Pro-cyclical tax cuts would be a mistake. Cutting taxes for middle and high earners via the introduction of a third income tax band or through a significant increase in the standard rate cut off point will be regressive and will add to inflationary pressures. It will also do nothing for most of the households experiencing income adequacy issues due to the cost-of-living crisis. Instead, the Government should seek to consolidate its revenue base by eliminating tax breaks such as the help to buy scheme.

On the other hand, Ireland’s per capita level of public spending is well below that of other high-income EU countries. This has consequences in terms of our ability to address the ongoing crises in housing, in healthcare, in early childhood care, and education, alongside a range of other areas.

Budget 2023 should build on our collective economic and social infrastructure through greater funding of the ‘social wage’ provided through subsidised universal public services. This should form part one of a multiannual process of increasing government spending on collective early year services, on education and public R&D, on healthcare, on public transport, and on public housing services. Universalist measures such as free or more heavily subsidised public transport would simultaneously support carbon reduction targets.
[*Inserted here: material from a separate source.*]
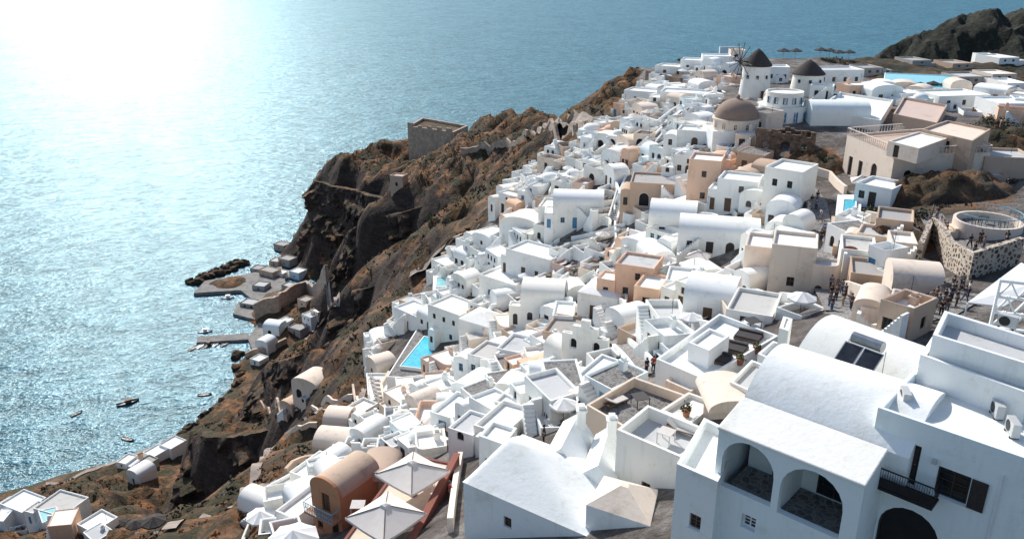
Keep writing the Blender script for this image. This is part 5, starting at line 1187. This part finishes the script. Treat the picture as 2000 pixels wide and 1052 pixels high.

A key focus and theme of this strategy for Budget 2023 should be on reducing the user costs to households, for example in areas like health and education. Unlike cuts to income tax, such an approach will help dampen inflationary pressures. Medium-term cost of living measures ought to focus on areas where Ireland is particularly out of line with other countries. Good examples include direct government funding for the labour component of childcare services in conjunction with regulated caps on non-labour costs, alongside measures to directly increase the supply of affordable and cost rental housing. The cost of inaction in these two areas will be a weaker labour force and a poorer and less competitive economy.